Please output the records below in full, exactly as given, but without the images.

Rows from a 3D scene dataset —
>> BEGIN
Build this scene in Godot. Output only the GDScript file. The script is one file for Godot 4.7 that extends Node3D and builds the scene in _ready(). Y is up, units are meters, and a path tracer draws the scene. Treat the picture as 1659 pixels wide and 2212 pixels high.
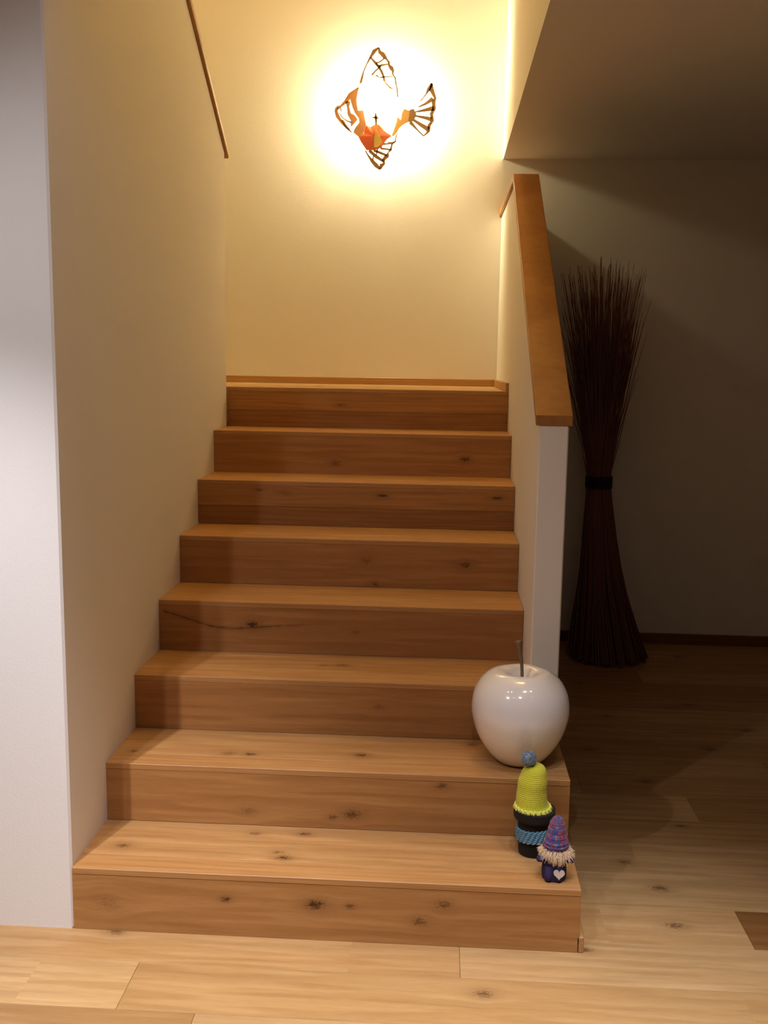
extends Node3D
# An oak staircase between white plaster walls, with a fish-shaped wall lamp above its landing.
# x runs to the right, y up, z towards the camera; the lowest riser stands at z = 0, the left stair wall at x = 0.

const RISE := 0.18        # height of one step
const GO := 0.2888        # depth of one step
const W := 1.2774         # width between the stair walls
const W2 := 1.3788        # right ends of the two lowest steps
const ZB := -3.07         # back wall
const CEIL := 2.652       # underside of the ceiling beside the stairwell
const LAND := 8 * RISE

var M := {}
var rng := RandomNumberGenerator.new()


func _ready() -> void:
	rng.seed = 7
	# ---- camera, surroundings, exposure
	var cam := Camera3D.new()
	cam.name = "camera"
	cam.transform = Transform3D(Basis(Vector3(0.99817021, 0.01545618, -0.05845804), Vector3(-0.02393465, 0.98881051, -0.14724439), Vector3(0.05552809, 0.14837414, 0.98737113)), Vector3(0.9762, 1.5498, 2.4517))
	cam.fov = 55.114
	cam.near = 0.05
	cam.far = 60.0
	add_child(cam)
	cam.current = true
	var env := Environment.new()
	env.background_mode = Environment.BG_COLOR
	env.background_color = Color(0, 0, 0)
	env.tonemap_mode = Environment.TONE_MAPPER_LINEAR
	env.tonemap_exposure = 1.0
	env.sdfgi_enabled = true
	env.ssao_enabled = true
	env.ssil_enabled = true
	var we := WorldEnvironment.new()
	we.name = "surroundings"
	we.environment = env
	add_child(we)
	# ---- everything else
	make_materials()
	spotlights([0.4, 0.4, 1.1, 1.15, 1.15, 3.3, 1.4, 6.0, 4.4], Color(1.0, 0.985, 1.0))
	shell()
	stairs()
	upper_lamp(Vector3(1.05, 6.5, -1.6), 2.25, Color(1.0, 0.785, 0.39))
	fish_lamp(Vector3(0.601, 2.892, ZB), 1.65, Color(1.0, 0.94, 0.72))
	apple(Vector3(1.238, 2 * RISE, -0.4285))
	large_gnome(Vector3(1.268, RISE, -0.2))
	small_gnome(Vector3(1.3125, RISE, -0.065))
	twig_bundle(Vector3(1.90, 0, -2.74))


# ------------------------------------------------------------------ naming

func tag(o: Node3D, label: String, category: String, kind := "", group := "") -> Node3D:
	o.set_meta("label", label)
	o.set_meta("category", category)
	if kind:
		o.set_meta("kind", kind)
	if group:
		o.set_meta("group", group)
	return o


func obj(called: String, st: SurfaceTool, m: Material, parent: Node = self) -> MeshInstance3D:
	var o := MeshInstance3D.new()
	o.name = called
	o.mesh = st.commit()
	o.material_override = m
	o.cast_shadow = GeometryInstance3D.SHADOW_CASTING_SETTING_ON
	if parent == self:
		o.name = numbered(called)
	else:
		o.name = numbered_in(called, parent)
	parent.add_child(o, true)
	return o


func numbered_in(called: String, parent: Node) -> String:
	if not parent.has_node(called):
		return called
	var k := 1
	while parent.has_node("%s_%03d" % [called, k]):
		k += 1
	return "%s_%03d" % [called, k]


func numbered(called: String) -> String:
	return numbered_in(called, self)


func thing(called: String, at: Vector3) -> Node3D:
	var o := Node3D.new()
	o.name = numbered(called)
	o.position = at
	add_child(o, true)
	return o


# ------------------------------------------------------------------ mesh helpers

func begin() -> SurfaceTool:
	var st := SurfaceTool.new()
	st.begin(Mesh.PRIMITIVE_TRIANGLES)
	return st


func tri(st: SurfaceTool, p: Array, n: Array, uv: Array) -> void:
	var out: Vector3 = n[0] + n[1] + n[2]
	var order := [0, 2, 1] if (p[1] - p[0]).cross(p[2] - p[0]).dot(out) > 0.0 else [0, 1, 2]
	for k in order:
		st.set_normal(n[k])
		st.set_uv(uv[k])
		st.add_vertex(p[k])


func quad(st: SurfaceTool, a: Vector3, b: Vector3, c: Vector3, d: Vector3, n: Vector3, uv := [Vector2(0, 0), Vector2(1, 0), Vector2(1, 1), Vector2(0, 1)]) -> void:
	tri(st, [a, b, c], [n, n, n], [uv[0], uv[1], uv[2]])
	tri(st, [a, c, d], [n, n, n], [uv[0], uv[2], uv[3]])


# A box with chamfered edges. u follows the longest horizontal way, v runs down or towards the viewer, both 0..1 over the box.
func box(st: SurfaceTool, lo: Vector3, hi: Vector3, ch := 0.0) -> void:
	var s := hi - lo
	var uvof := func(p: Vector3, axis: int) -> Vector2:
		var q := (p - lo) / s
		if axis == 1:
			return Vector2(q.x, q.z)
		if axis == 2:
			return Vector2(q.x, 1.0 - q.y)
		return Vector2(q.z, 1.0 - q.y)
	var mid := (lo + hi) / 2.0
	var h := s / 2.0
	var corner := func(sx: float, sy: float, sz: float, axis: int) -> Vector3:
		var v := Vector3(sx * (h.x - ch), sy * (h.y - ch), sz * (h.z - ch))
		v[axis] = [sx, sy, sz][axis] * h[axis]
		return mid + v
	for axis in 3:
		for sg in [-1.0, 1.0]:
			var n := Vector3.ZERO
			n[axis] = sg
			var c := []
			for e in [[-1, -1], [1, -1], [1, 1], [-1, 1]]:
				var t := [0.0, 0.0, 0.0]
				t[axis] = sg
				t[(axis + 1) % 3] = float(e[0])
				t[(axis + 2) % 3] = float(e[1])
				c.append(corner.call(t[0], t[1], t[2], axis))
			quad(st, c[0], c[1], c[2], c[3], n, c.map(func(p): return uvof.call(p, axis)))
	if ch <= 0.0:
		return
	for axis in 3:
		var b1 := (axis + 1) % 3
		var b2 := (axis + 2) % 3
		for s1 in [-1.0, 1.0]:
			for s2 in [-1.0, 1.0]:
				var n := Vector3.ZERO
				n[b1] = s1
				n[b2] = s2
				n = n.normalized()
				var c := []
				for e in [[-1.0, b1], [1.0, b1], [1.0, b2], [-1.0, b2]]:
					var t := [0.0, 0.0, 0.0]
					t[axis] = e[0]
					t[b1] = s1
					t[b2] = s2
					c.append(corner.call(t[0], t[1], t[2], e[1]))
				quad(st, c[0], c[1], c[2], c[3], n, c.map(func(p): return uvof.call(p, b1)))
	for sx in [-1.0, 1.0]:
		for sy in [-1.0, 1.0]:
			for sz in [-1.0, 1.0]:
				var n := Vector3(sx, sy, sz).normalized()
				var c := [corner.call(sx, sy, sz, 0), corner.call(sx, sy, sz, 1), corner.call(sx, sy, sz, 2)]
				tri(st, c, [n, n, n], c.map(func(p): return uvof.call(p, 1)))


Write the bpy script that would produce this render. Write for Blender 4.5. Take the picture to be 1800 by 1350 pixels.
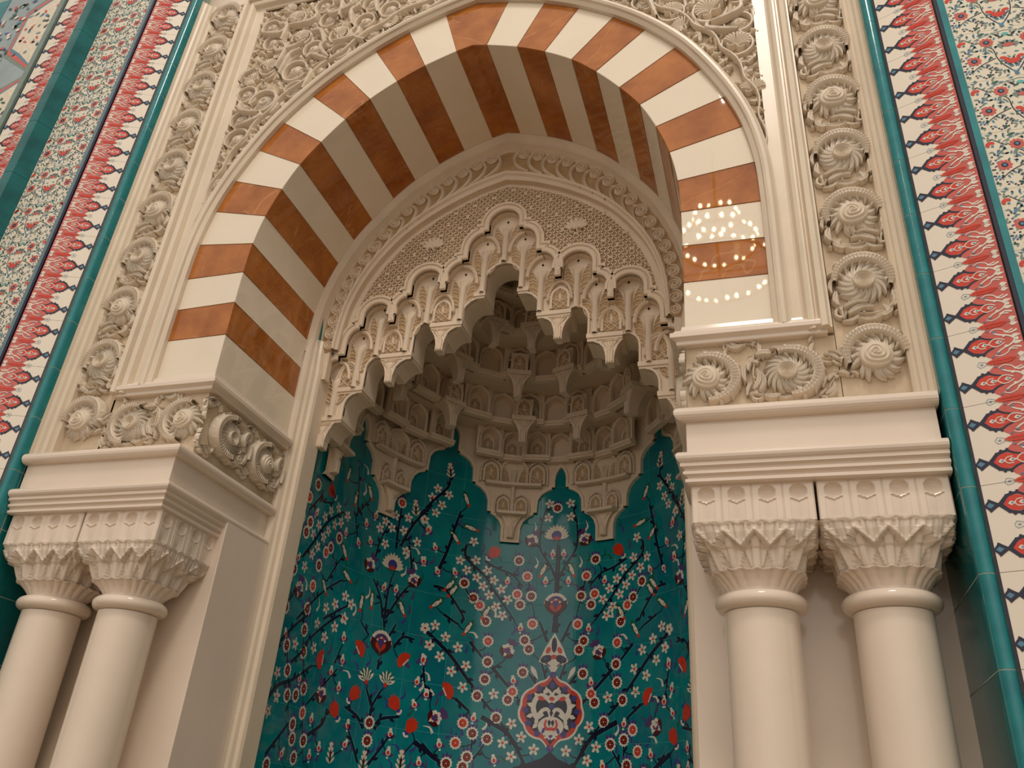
>> END
Completed exercise —
Build this scene in Godot. Output only the GDScript file. The script is one file for Godot 4.7 that extends Node3D and builds the scene in _ready(). Y is up, units are meters, and a path tracer draws the scene. Treat the picture as 1659 pixels wide and 2212 pixels high.
extends Node3D
# An oak staircase between white plaster walls, with a fish-shaped wall lamp above its landing.
# x runs to the right, y up, z towards the camera; the lowest riser stands at z = 0, the left stair wall at x = 0.

const RISE := 0.18        # height of one step
const GO := 0.2888        # depth of one step
const W := 1.2774         # width between the stair walls
const W2 := 1.3788        # right ends of the two lowest steps
const ZB := -3.07         # back wall
const CEIL := 2.652       # underside of the ceiling beside the stairwell
const LAND := 8 * RISE

var M := {}
var rng := RandomNumberGenerator.new()


func _ready() -> void:
	rng.seed = 7
	# ---- camera, surroundings, exposure
	var cam := Camera3D.new()
	cam.name = "camera"
	cam.transform = Transform3D(Basis(Vector3(0.99817021, 0.01545618, -0.05845804), Vector3(-0.02393465, 0.98881051, -0.14724439), Vector3(0.05552809, 0.14837414, 0.98737113)), Vector3(0.9762, 1.5498, 2.4517))
	cam.fov = 55.114
	cam.near = 0.05
	cam.far = 60.0
	add_child(cam)
	cam.current = true
	var env := Environment.new()
	env.background_mode = Environment.BG_COLOR
	env.background_color = Color(0, 0, 0)
	env.tonemap_mode = Environment.TONE_MAPPER_LINEAR
	env.tonemap_exposure = 1.0
	env.sdfgi_enabled = true
	env.ssao_enabled = true
	env.ssil_enabled = true
	var we := WorldEnvironment.new()
	we.name = "surroundings"
	we.environment = env
	add_child(we)
	# ---- everything else
	make_materials()
	spotlights([0.4, 0.4, 1.1, 1.15, 1.15, 3.3, 1.4, 6.0, 4.4], Color(1.0, 0.985, 1.0))
	shell()
	stairs()
	upper_lamp(Vector3(1.05, 6.5, -1.6), 2.25, Color(1.0, 0.785, 0.39))
	fish_lamp(Vector3(0.601, 2.892, ZB), 1.65, Color(1.0, 0.94, 0.72))
	apple(Vector3(1.238, 2 * RISE, -0.4285))
	large_gnome(Vector3(1.268, RISE, -0.2))
	small_gnome(Vector3(1.3125, RISE, -0.065))
	twig_bundle(Vector3(1.90, 0, -2.74))


# ------------------------------------------------------------------ naming

func tag(o: Node3D, label: String, category: String, kind := "", group := "") -> Node3D:
	o.set_meta("label", label)
	o.set_meta("category", category)
	if kind:
		o.set_meta("kind", kind)
	if group:
		o.set_meta("group", group)
	return o


func obj(called: String, st: SurfaceTool, m: Material, parent: Node = self) -> MeshInstance3D:
	var o := MeshInstance3D.new()
	o.name = called
	o.mesh = st.commit()
	o.material_override = m
	o.cast_shadow = GeometryInstance3D.SHADOW_CASTING_SETTING_ON
	if parent == self:
		o.name = numbered(called)
	else:
		o.name = numbered_in(called, parent)
	parent.add_child(o, true)
	return o


func numbered_in(called: String, parent: Node) -> String:
	if not parent.has_node(called):
		return called
	var k := 1
	while parent.has_node("%s_%03d" % [called, k]):
		k += 1
	return "%s_%03d" % [called, k]


func numbered(called: String) -> String:
	return numbered_in(called, self)


func thing(called: String, at: Vector3) -> Node3D:
	var o := Node3D.new()
	o.name = numbered(called)
	o.position = at
	add_child(o, true)
	return o


# ------------------------------------------------------------------ mesh helpers

func begin() -> SurfaceTool:
	var st := SurfaceTool.new()
	st.begin(Mesh.PRIMITIVE_TRIANGLES)
	return st


func tri(st: SurfaceTool, p: Array, n: Array, uv: Array) -> void:
	var out: Vector3 = n[0] + n[1] + n[2]
	var order := [0, 2, 1] if (p[1] - p[0]).cross(p[2] - p[0]).dot(out) > 0.0 else [0, 1, 2]
	for k in order:
		st.set_normal(n[k])
		st.set_uv(uv[k])
		st.add_vertex(p[k])


func quad(st: SurfaceTool, a: Vector3, b: Vector3, c: Vector3, d: Vector3, n: Vector3, uv := [Vector2(0, 0), Vector2(1, 0), Vector2(1, 1), Vector2(0, 1)]) -> void:
	tri(st, [a, b, c], [n, n, n], [uv[0], uv[1], uv[2]])
	tri(st, [a, c, d], [n, n, n], [uv[0], uv[2], uv[3]])


# A box with chamfered edges. u follows the longest horizontal way, v runs down or towards the viewer, both 0..1 over the box.
func box(st: SurfaceTool, lo: Vector3, hi: Vector3, ch := 0.0) -> void:
	var s := hi - lo
	var uvof := func(p: Vector3, axis: int) -> Vector2:
		var q := (p - lo) / s
		if axis == 1:
			return Vector2(q.x, q.z)
		if axis == 2:
			return Vector2(q.x, 1.0 - q.y)
		return Vector2(q.z, 1.0 - q.y)
	var mid := (lo + hi) / 2.0
	var h := s / 2.0
	var corner := func(sx: float, sy: float, sz: float, axis: int) -> Vector3:
		var v := Vector3(sx * (h.x - ch), sy * (h.y - ch), sz * (h.z - ch))
		v[axis] = [sx, sy, sz][axis] * h[axis]
		return mid + v
	for axis in 3:
		for sg in [-1.0, 1.0]:
			var n := Vector3.ZERO
			n[axis] = sg
			var c := []
			for e in [[-1, -1], [1, -1], [1, 1], [-1, 1]]:
				var t := [0.0, 0.0, 0.0]
				t[axis] = sg
				t[(axis + 1) % 3] = float(e[0])
				t[(axis + 2) % 3] = float(e[1])
				c.append(corner.call(t[0], t[1], t[2], axis))
			quad(st, c[0], c[1], c[2], c[3], n, c.map(func(p): return uvof.call(p, axis)))
	if ch <= 0.0:
		return
	for axis in 3:
		var b1 := (axis + 1) % 3
		var b2 := (axis + 2) % 3
		for s1 in [-1.0, 1.0]:
			for s2 in [-1.0, 1.0]:
				var n := Vector3.ZERO
				n[b1] = s1
				n[b2] = s2
				n = n.normalized()
				var c := []
				for e in [[-1.0, b1], [1.0, b1], [1.0, b2], [-1.0, b2]]:
					var t := [0.0, 0.0, 0.0]
					t[axis] = e[0]
					t[b1] = s1
					t[b2] = s2
					c.append(corner.call(t[0], t[1], t[2], e[1]))
				quad(st, c[0], c[1], c[2], c[3], n, c.map(func(p): return uvof.call(p, b1)))
	for sx in [-1.0, 1.0]:
		for sy in [-1.0, 1.0]:
			for sz in [-1.0, 1.0]:
				var n := Vector3(sx, sy, sz).normalized()
				var c := [corner.call(sx, sy, sz, 0), corner.call(sx, sy, sz, 1), corner.call(sx, sy, sz, 2)]
				tri(st, c, [n, n, n], c.map(func(p): return uvof.call(p, 1)))


Write the bpy script that would produce this render. Write for Blender 4.5. Take the picture to be 1800 by 1350 pixels.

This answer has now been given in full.